Robert Browning was born on May 7, 1812, in Camberwell, which is now a part of London. He had no real formal education so he was largely self educated. His father was a smart man with an extensive library.
His mother was kindly, religious minded woman, who loved music and her brilliant son. He lived at his parents house almost until the time of his marriage. He attended a boarding school near Camberwell and spent a little bit of his time traveling to places like Russia and Italy. But he preferred to have his education at home, where he was tutored in foreign languages, boxing, music, and horsemanship, and where he read
"omnivorously." At the age of 14 he first discovered Percy Shelly works and was strongly influenced by it. After reading Shelly, He made the decision to be an atheist and a liberal. But in a few years he grew away from atheism and the extreme phases of his liberalism. The things he learned from the books he read would largely influence his poems later in his life.

His earlier poetry was regarded with indifference and largely misunderstood. It was not until the 1860's that he would at last gain publicity and would even be compared with Alfred Lord Tennyson, another very famous poet of the time. Some of his early poetry was influenced by his unusual education. The poet also had an anxious desire to avoid exposing himself explicitly to his readers. The first poem he wrote called Pauline, was written in 1883 at the age of twenty-one, but he did not sign it because of his fear of exposing himself to the public too much.

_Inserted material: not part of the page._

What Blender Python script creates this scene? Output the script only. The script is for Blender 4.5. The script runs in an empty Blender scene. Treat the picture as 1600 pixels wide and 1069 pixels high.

Since Browning did not want to expose himself too personally, he decided to try his hand at writing plays. He was encouraged by the actor
W.C. Macready. Browning began work on his first play, Strafford, a historical tragedy. Unfortunately, the play only lasted four nights when it was first put on in London in 1837. For ten more years, the young writer would continue to struggle to produce a play that would better hold the attention of the audience, but they all remained failures. Not only did Browning profit from this otherwise disheartening experience, but writing the dialogue for the characters helped him explore the "dramatic dialogue." The dramatic dialogue, "enabled him to, through imaginary speakers, to avoid explicit autobiography and yet did not demand that these speakers act out the story with the speed or simplifications that a stage production demands.